(begin)

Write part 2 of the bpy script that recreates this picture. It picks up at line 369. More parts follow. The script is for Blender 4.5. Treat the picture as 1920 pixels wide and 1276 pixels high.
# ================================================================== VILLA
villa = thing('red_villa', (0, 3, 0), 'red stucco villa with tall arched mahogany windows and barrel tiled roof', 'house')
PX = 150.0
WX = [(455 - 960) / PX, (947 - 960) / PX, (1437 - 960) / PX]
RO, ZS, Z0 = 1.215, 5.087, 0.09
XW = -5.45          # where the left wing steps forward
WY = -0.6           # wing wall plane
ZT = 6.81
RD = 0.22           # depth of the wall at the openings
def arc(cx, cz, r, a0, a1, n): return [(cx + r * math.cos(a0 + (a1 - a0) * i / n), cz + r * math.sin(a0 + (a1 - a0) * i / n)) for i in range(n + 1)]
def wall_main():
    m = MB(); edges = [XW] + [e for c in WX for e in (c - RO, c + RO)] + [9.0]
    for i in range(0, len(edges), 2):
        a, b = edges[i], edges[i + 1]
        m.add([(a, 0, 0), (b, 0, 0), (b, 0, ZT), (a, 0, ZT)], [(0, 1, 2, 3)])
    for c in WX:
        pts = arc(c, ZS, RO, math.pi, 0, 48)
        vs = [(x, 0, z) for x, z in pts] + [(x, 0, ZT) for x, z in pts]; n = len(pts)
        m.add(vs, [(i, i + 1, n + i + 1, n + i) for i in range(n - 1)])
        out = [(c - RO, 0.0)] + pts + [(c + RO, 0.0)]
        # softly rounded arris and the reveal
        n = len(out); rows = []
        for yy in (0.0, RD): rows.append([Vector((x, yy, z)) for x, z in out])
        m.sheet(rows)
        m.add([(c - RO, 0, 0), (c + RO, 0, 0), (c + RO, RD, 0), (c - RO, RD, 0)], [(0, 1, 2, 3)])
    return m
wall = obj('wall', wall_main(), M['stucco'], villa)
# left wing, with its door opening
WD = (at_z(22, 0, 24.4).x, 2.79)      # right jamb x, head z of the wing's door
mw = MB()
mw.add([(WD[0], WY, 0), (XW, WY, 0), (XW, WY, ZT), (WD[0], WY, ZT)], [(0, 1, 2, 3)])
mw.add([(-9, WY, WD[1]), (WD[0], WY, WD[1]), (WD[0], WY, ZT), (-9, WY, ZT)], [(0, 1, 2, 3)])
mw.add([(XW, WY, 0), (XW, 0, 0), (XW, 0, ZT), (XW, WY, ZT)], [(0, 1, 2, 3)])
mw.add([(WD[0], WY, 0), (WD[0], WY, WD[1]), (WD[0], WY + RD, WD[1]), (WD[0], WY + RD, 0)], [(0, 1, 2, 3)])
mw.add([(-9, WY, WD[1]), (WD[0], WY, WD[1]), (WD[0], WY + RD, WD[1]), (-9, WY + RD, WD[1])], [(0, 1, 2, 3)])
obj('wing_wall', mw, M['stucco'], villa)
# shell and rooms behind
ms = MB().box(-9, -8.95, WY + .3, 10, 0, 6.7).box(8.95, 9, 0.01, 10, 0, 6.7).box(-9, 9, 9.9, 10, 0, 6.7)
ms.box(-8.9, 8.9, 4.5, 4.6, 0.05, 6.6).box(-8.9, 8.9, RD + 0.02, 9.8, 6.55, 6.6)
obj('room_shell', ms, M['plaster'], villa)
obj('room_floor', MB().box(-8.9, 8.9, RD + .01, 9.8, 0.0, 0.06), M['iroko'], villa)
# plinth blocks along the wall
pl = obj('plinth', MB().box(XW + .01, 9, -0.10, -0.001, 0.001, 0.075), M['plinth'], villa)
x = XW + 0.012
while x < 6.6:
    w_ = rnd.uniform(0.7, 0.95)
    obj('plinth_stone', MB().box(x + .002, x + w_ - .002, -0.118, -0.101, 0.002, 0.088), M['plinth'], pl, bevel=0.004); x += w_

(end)

- _TASK REQUIREMENTS_: Retype the data in full and match it exactly.

- _RESULT OF THIS EXERCISE_:
Write part 2 of the bpy script that recreates this picture. It picks up at line 369. More parts follow. The script is for Blender 4.5. Treat the picture as 1920 pixels wide and 1276 pixels high.
# ================================================================== VILLA
villa = thing('red_villa', (0, 3, 0), 'red stucco villa with tall arched mahogany windows and barrel tiled roof', 'house')
PX = 150.0
WX = [(455 - 960) / PX, (947 - 960) / PX, (1437 - 960) / PX]
RO, ZS, Z0 = 1.215, 5.087, 0.09
XW = -5.45          # where the left wing steps forward
WY = -0.6           # wing wall plane
ZT = 6.81
RD = 0.22           # depth of the wall at the openings
def arc(cx, cz, r, a0, a1, n): return [(cx + r * math.cos(a0 + (a1 - a0) * i / n), cz + r * math.sin(a0 + (a1 - a0) * i / n)) for i in range(n + 1)]
def wall_main():
    m = MB(); edges = [XW] + [e for c in WX for e in (c - RO, c + RO)] + [9.0]
    for i in range(0, len(edges), 2):
        a, b = edges[i], edges[i + 1]
        m.add([(a, 0, 0), (b, 0, 0), (b, 0, ZT), (a, 0, ZT)], [(0, 1, 2, 3)])
    for c in WX:
        pts = arc(c, ZS, RO, math.pi, 0, 48)
        vs = [(x, 0, z) for x, z in pts] + [(x, 0, ZT) for x, z in pts]; n = len(pts)
        m.add(vs, [(i, i + 1, n + i + 1, n + i) for i in range(n - 1)])
        out = [(c - RO, 0.0)] + pts + [(c + RO, 0.0)]
        # softly rounded arris and the reveal
        n = len(out); rows = []
        for yy in (0.0, RD): rows.append([Vector((x, yy, z)) for x, z in out])
        m.sheet(rows)
        m.add([(c - RO, 0, 0), (c + RO, 0, 0), (c + RO, RD, 0), (c - RO, RD, 0)], [(0, 1, 2, 3)])
    return m
wall = obj('wall', wall_main(), M['stucco'], villa)
# left wing, with its door opening
WD = (at_z(22, 0, 24.4).x, 2.79)      # right jamb x, head z of the wing's door
mw = MB()
mw.add([(WD[0], WY, 0), (XW, WY, 0), (XW, WY, ZT), (WD[0], WY, ZT)], [(0, 1, 2, 3)])
mw.add([(-9, WY, WD[1]), (WD[0], WY, WD[1]), (WD[0], WY, ZT), (-9, WY, ZT)], [(0, 1, 2, 3)])
mw.add([(XW, WY, 0), (XW, 0, 0), (XW, 0, ZT), (XW, WY, ZT)], [(0, 1, 2, 3)])
mw.add([(WD[0], WY, 0), (WD[0], WY, WD[1]), (WD[0], WY + RD, WD[1]), (WD[0], WY + RD, 0)], [(0, 1, 2, 3)])
mw.add([(-9, WY, WD[1]), (WD[0], WY, WD[1]), (WD[0], WY + RD, WD[1]), (-9, WY + RD, WD[1])], [(0, 1, 2, 3)])
obj('wing_wall', mw, M['stucco'], villa)
# shell and rooms behind
ms = MB().box(-9, -8.95, WY + .3, 10, 0, 6.7).box(8.95, 9, 0.01, 10, 0, 6.7).box(-9, 9, 9.9, 10, 0, 6.7)
ms.box(-8.9, 8.9, 4.5, 4.6, 0.05, 6.6).box(-8.9, 8.9, RD + 0.02, 9.8, 6.55, 6.6)
obj('room_shell', ms, M['plaster'], villa)
obj('room_floor', MB().box(-8.9, 8.9, RD + .01, 9.8, 0.0, 0.06), M['iroko'], villa)
# plinth blocks along the wall
pl = obj('plinth', MB().box(XW + .01, 9, -0.10, -0.001, 0.001, 0.075), M['plinth'], villa)
x = XW + 0.012
while x < 6.6:
    w_ = rnd.uniform(0.7, 0.95)
    obj('plinth_stone', MB().box(x + .002, x + w_ - .002, -0.118, -0.101, 0.002, 0.088), M['plinth'], pl, bevel=0.004); x += w_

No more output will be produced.